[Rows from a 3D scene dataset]
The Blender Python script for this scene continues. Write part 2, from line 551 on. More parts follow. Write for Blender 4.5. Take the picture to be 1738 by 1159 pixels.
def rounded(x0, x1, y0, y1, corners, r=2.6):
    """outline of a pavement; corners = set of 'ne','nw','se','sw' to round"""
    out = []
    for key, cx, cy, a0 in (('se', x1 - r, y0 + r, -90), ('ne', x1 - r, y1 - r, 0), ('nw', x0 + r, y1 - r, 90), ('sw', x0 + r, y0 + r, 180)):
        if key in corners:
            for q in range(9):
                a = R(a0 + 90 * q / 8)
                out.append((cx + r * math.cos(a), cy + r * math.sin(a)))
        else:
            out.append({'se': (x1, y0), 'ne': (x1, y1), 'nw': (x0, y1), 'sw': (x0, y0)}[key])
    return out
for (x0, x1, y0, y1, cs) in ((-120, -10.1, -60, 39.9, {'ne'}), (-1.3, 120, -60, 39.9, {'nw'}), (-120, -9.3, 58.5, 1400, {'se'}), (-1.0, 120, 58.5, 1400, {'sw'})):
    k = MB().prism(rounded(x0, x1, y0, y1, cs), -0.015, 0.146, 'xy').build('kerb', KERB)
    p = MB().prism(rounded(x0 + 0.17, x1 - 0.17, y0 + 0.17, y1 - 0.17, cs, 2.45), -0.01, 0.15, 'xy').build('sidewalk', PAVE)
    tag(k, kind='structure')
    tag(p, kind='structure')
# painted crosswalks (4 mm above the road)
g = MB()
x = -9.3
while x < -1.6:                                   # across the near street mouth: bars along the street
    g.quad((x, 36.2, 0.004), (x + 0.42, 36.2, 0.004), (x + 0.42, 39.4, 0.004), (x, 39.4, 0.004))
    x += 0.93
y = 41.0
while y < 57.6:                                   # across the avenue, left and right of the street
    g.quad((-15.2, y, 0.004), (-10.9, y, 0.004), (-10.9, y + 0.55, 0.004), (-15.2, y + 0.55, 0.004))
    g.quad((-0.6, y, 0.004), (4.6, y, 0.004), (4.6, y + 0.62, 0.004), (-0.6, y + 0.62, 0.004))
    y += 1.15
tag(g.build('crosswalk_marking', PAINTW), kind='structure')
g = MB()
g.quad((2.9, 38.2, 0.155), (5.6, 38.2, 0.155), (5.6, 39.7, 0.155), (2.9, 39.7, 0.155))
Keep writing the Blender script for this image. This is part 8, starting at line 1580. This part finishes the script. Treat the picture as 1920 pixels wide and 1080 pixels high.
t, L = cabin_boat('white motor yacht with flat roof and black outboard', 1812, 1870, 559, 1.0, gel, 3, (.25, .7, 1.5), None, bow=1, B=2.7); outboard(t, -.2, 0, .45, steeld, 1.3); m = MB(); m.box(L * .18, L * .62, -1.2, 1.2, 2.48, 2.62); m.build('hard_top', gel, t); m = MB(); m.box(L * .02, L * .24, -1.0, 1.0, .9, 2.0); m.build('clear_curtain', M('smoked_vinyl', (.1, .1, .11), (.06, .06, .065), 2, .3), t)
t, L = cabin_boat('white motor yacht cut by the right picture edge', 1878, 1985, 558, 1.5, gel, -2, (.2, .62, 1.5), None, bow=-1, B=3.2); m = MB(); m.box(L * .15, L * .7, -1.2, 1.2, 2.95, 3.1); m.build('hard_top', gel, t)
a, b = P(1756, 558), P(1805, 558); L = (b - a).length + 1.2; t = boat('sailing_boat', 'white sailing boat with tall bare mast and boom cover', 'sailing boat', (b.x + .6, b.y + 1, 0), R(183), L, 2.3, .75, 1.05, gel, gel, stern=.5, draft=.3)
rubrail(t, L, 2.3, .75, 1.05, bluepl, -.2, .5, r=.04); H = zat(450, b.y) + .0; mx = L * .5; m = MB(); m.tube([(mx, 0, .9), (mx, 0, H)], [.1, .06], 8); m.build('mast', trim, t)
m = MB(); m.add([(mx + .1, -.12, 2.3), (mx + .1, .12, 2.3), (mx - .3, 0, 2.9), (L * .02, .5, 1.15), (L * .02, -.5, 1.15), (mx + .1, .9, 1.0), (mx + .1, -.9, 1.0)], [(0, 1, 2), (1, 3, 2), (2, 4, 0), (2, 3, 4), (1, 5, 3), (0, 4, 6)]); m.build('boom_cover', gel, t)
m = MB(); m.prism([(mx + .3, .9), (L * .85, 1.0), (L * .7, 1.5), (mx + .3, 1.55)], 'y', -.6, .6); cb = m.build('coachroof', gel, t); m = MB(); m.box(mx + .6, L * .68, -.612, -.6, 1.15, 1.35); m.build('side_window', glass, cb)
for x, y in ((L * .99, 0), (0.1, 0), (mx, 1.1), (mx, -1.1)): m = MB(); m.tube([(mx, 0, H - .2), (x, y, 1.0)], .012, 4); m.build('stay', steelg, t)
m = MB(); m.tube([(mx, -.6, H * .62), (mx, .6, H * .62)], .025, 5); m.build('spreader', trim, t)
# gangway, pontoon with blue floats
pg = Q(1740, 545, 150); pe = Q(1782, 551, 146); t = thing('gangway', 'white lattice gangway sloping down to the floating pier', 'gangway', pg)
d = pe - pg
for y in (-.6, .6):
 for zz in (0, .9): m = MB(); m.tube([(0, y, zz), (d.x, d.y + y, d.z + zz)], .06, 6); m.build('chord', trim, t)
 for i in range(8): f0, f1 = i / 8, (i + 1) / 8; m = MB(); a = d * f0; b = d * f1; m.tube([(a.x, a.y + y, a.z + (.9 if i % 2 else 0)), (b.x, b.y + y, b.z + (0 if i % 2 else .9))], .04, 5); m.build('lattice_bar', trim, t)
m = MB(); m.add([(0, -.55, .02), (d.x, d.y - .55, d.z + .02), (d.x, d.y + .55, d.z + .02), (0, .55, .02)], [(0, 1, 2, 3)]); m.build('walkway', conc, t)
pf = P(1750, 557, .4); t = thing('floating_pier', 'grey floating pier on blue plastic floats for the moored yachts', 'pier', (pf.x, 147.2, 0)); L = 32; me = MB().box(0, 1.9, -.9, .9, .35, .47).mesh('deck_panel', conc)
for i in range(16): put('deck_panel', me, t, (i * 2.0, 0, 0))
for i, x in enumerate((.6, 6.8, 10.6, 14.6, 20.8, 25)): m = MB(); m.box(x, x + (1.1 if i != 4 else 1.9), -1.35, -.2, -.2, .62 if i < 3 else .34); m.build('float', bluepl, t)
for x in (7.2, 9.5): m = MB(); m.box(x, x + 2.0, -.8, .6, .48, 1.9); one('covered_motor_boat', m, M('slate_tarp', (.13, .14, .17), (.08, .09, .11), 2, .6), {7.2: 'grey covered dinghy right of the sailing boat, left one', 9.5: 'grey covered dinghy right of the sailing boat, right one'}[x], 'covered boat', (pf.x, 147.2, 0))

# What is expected
Write out the entire listing exactly.

# Answer to the task
The Blender Python script for this scene continues. Write part 2, from line 551 on. More parts follow. Write for Blender 4.5. Take the picture to be 1738 by 1159 pixels.
def rounded(x0, x1, y0, y1, corners, r=2.6):
    """outline of a pavement; corners = set of 'ne','nw','se','sw' to round"""
    out = []
    for key, cx, cy, a0 in (('se', x1 - r, y0 + r, -90), ('ne', x1 - r, y1 - r, 0), ('nw', x0 + r, y1 - r, 90), ('sw', x0 + r, y0 + r, 180)):
        if key in corners:
            for q in range(9):
                a = R(a0 + 90 * q / 8)
                out.append((cx + r * math.cos(a), cy + r * math.sin(a)))
        else:
            out.append({'se': (x1, y0), 'ne': (x1, y1), 'nw': (x0, y1), 'sw': (x0, y0)}[key])
    return out
for (x0, x1, y0, y1, cs) in ((-120, -10.1, -60, 39.9, {'ne'}), (-1.3, 120, -60, 39.9, {'nw'}), (-120, -9.3, 58.5, 1400, {'se'}), (-1.0, 120, 58.5, 1400, {'sw'})):
    k = MB().prism(rounded(x0, x1, y0, y1, cs), -0.015, 0.146, 'xy').build('kerb', KERB)
    p = MB().prism(rounded(x0 + 0.17, x1 - 0.17, y0 + 0.17, y1 - 0.17, cs, 2.45), -0.01, 0.15, 'xy').build('sidewalk', PAVE)
    tag(k, kind='structure')
    tag(p, kind='structure')
# painted crosswalks (4 mm above the road)
g = MB()
x = -9.3
while x < -1.6:                                   # across the near street mouth: bars along the street
    g.quad((x, 36.2, 0.004), (x + 0.42, 36.2, 0.004), (x + 0.42, 39.4, 0.004), (x, 39.4, 0.004))
    x += 0.93
y = 41.0
while y < 57.6:                                   # across the avenue, left and right of the street
    g.quad((-15.2, y, 0.004), (-10.9, y, 0.004), (-10.9, y + 0.55, 0.004), (-15.2, y + 0.55, 0.004))
    g.quad((-0.6, y, 0.004), (4.6, y, 0.004), (4.6, y + 0.62, 0.004), (-0.6, y + 0.62, 0.004))
    y += 1.15
tag(g.build('crosswalk_marking', PAINTW), kind='structure')
g = MB()
g.quad((2.9, 38.2, 0.155), (5.6, 38.2, 0.155), (5.6, 39.7, 0.155), (2.9, 39.7, 0.155))
Keep writing the Blender script for this image. This is part 8, starting at line 1580. This part finishes the script. Treat the picture as 1920 pixels wide and 1080 pixels high.
t, L = cabin_boat('white motor yacht with flat roof and black outboard', 1812, 1870, 559, 1.0, gel, 3, (.25, .7, 1.5), None, bow=1, B=2.7); outboard(t, -.2, 0, .45, steeld, 1.3); m = MB(); m.box(L * .18, L * .62, -1.2, 1.2, 2.48, 2.62); m.build('hard_top', gel, t); m = MB(); m.box(L * .02, L * .24, -1.0, 1.0, .9, 2.0); m.build('clear_curtain', M('smoked_vinyl', (.1, .1, .11), (.06, .06, .065), 2, .3), t)
t, L = cabin_boat('white motor yacht cut by the right picture edge', 1878, 1985, 558, 1.5, gel, -2, (.2, .62, 1.5), None, bow=-1, B=3.2); m = MB(); m.box(L * .15, L * .7, -1.2, 1.2, 2.95, 3.1); m.build('hard_top', gel, t)
a, b = P(1756, 558), P(1805, 558); L = (b - a).length + 1.2; t = boat('sailing_boat', 'white sailing boat with tall bare mast and boom cover', 'sailing boat', (b.x + .6, b.y + 1, 0), R(183), L, 2.3, .75, 1.05, gel, gel, stern=.5, draft=.3)
rubrail(t, L, 2.3, .75, 1.05, bluepl, -.2, .5, r=.04); H = zat(450, b.y) + .0; mx = L * .5; m = MB(); m.tube([(mx, 0, .9), (mx, 0, H)], [.1, .06], 8); m.build('mast', trim, t)
m = MB(); m.add([(mx + .1, -.12, 2.3), (mx + .1, .12, 2.3), (mx - .3, 0, 2.9), (L * .02, .5, 1.15), (L * .02, -.5, 1.15), (mx + .1, .9, 1.0), (mx + .1, -.9, 1.0)], [(0, 1, 2), (1, 3, 2), (2, 4, 0), (2, 3, 4), (1, 5, 3), (0, 4, 6)]); m.build('boom_cover', gel, t)
m = MB(); m.prism([(mx + .3, .9), (L * .85, 1.0), (L * .7, 1.5), (mx + .3, 1.55)], 'y', -.6, .6); cb = m.build('coachroof', gel, t); m = MB(); m.box(mx + .6, L * .68, -.612, -.6, 1.15, 1.35); m.build('side_window', glass, cb)
for x, y in ((L * .99, 0), (0.1, 0), (mx, 1.1), (mx, -1.1)): m = MB(); m.tube([(mx, 0, H - .2), (x, y, 1.0)], .012, 4); m.build('stay', steelg, t)
m = MB(); m.tube([(mx, -.6, H * .62), (mx, .6, H * .62)], .025, 5); m.build('spreader', trim, t)
# gangway, pontoon with blue floats
pg = Q(1740, 545, 150); pe = Q(1782, 551, 146); t = thing('gangway', 'white lattice gangway sloping down to the floating pier', 'gangway', pg)
d = pe - pg
for y in (-.6, .6):
 for zz in (0, .9): m = MB(); m.tube([(0, y, zz), (d.x, d.y + y, d.z + zz)], .06, 6); m.build('chord', trim, t)
 for i in range(8): f0, f1 = i / 8, (i + 1) / 8; m = MB(); a = d * f0; b = d * f1; m.tube([(a.x, a.y + y, a.z + (.9 if i % 2 else 0)), (b.x, b.y + y, b.z + (0 if i % 2 else .9))], .04, 5); m.build('lattice_bar', trim, t)
m = MB(); m.add([(0, -.55, .02), (d.x, d.y - .55, d.z + .02), (d.x, d.y + .55, d.z + .02), (0, .55, .02)], [(0, 1, 2, 3)]); m.build('walkway', conc, t)
pf = P(1750, 557, .4); t = thing('floating_pier', 'grey floating pier on blue plastic floats for the moored yachts', 'pier', (pf.x, 147.2, 0)); L = 32; me = MB().box(0, 1.9, -.9, .9, .35, .47).mesh('deck_panel', conc)
for i in range(16): put('deck_panel', me, t, (i * 2.0, 0, 0))
for i, x in enumerate((.6, 6.8, 10.6, 14.6, 20.8, 25)): m = MB(); m.box(x, x + (1.1 if i != 4 else 1.9), -1.35, -.2, -.2, .62 if i < 3 else .34); m.build('float', bluepl, t)
for x in (7.2, 9.5): m = MB(); m.box(x, x + 2.0, -.8, .6, .48, 1.9); one('covered_motor_boat', m, M('slate_tarp', (.13, .14, .17), (.08, .09, .11), 2, .6), {7.2: 'grey covered dinghy right of the sailing boat, left one', 9.5: 'grey covered dinghy right of the sailing boat, right one'}[x], 'covered boat', (pf.x, 147.2, 0))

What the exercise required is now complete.